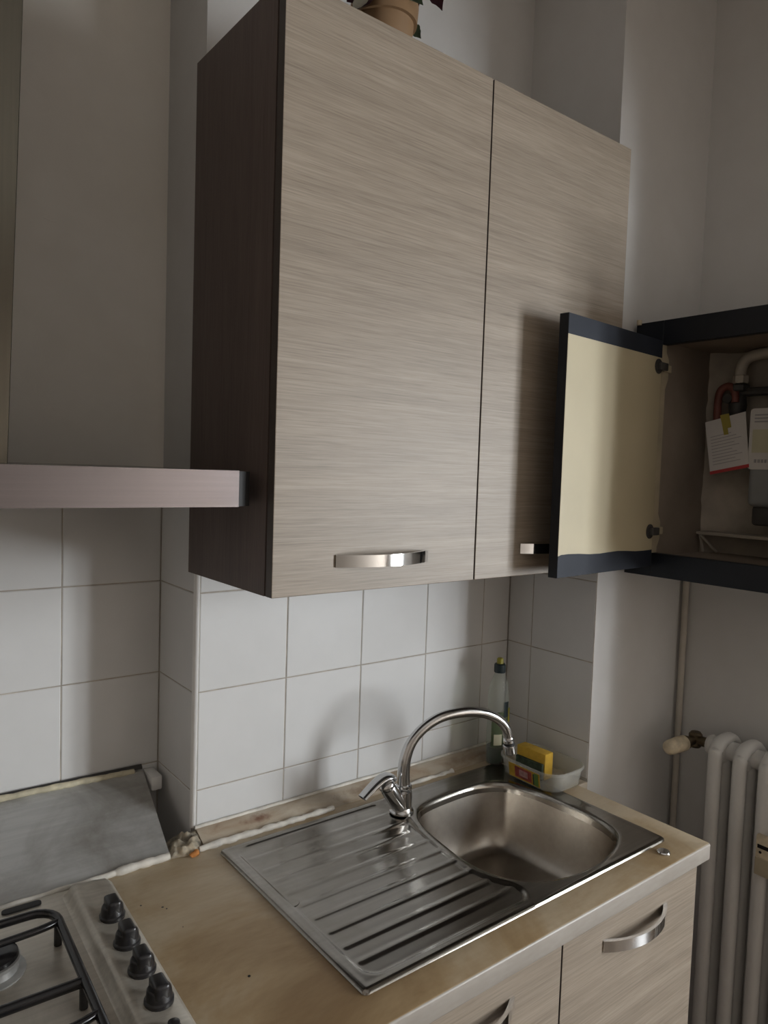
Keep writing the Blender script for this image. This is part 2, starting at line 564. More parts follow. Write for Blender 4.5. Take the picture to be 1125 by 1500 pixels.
TILES = {}
def lay_tiles(wall, us, vs, origin, U, V):
    U, V = Vector(U), Vector(V)
    Nn = U.cross(V)
    R3 = Matrix((U, V, Nn)).transposed()
    for i in range(len(us) - 1):
        for j in range(len(vs) - 1):
            w_, h_ = us[i + 1] - us[i], vs[j + 1] - vs[j]
            key = (round(w_, 4), round(h_, 4))
            if key not in TILES:
                TILES[key] = tile_mesh(w_, h_)
            o = bpy.data.objects.new('tile', TILES[key])
            tilt = Matrix.Rotation(random.uniform(-.0016, .0016), 3, 'X') @ Matrix.Rotation(random.uniform(-.0016, .0016), 3, 'Y')
            o.matrix_world = Matrix.Translation(Vector(origin) + U * us[i] + V * vs[j] + Nn * random.uniform(-.0002, .0002)) @ (R3 @ tilt).to_4x4()
            COL.objects.link(o)
            mw = o.matrix_world.copy()
            o.parent = wall
            o.matrix_world = mw

ZS = [0.7642, 0.9642, 1.1642, 1.3642, 1.5642]
ZB = [0.884] + ZS[1:]
lay_tiles(wall_back, [0.004, 0.2045, 0.4045, 0.6045, 0.8045, XP], ZB, (0, 0.003, 0), (1, 0, 0), (0, 0, 1))
lay_tiles(wall_alcove, [-1.2068, -1.0068, -0.8068, -0.6068, -0.4068, -0.2068, XC], ZS, (0, YA + .003, 0), (1, 0, 0), (0, 0, 1))
lay_tiles(wall_back, [-YA, -0.004], ZS, (XC + .003, 0, 0), (0, -1, 0), (0, 0, 1))           # left cheek, faces -x
lay_tiles(wall_pier, [0, 0.082, -YP], [0.872] + ZS[1:], (XP + .003, 0, 0), (0, -1, 0), (0, 0, 1))
for wl, bb in ((wall_back, box(0.003, XP, 0.0012, 0.0031, 0.872, 1.5642)), (wall_alcove, box(-1.2068, XC, YA + .0012, YA + .0031, 0.7642, 1.5642)),
               (wall_back, box(XC + .0012, XC + .0031, 0.004, YA, 0.7642, 1.5642)), (wall_pier, box(XP + .0012, XP + .0031, YP, 0, 0.872, 1.5642))):
    obj('grout', bb, M_GROUT, wl)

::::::

» THE PROBLEM: Quote the material word for word, dropping any images it holds.

» THE SOLUTION:
Keep writing the Blender script for this image. This is part 2, starting at line 564. More parts follow. Write for Blender 4.5. Take the picture to be 1125 by 1500 pixels.
TILES = {}
def lay_tiles(wall, us, vs, origin, U, V):
    U, V = Vector(U), Vector(V)
    Nn = U.cross(V)
    R3 = Matrix((U, V, Nn)).transposed()
    for i in range(len(us) - 1):
        for j in range(len(vs) - 1):
            w_, h_ = us[i + 1] - us[i], vs[j + 1] - vs[j]
            key = (round(w_, 4), round(h_, 4))
            if key not in TILES:
                TILES[key] = tile_mesh(w_, h_)
            o = bpy.data.objects.new('tile', TILES[key])
            tilt = Matrix.Rotation(random.uniform(-.0016, .0016), 3, 'X') @ Matrix.Rotation(random.uniform(-.0016, .0016), 3, 'Y')
            o.matrix_world = Matrix.Translation(Vector(origin) + U * us[i] + V * vs[j] + Nn * random.uniform(-.0002, .0002)) @ (R3 @ tilt).to_4x4()
            COL.objects.link(o)
            mw = o.matrix_world.copy()
            o.parent = wall
            o.matrix_world = mw

ZS = [0.7642, 0.9642, 1.1642, 1.3642, 1.5642]
ZB = [0.884] + ZS[1:]
lay_tiles(wall_back, [0.004, 0.2045, 0.4045, 0.6045, 0.8045, XP], ZB, (0, 0.003, 0), (1, 0, 0), (0, 0, 1))
lay_tiles(wall_alcove, [-1.2068, -1.0068, -0.8068, -0.6068, -0.4068, -0.2068, XC], ZS, (0, YA + .003, 0), (1, 0, 0), (0, 0, 1))
lay_tiles(wall_back, [-YA, -0.004], ZS, (XC + .003, 0, 0), (0, -1, 0), (0, 0, 1))           # left cheek, faces -x
lay_tiles(wall_pier, [0, 0.082, -YP], [0.872] + ZS[1:], (XP + .003, 0, 0), (0, -1, 0), (0, 0, 1))
for wl, bb in ((wall_back, box(0.003, XP, 0.0012, 0.0031, 0.872, 1.5642)), (wall_alcove, box(-1.2068, XC, YA + .0012, YA + .0031, 0.7642, 1.5642)),
               (wall_back, box(XC + .0012, XC + .0031, 0.004, YA, 0.7642, 1.5642)), (wall_pier, box(XP + .0012, XP + .0031, YP, 0, 0.872, 1.5642))):
    obj('grout', bb, M_GROUT, wl)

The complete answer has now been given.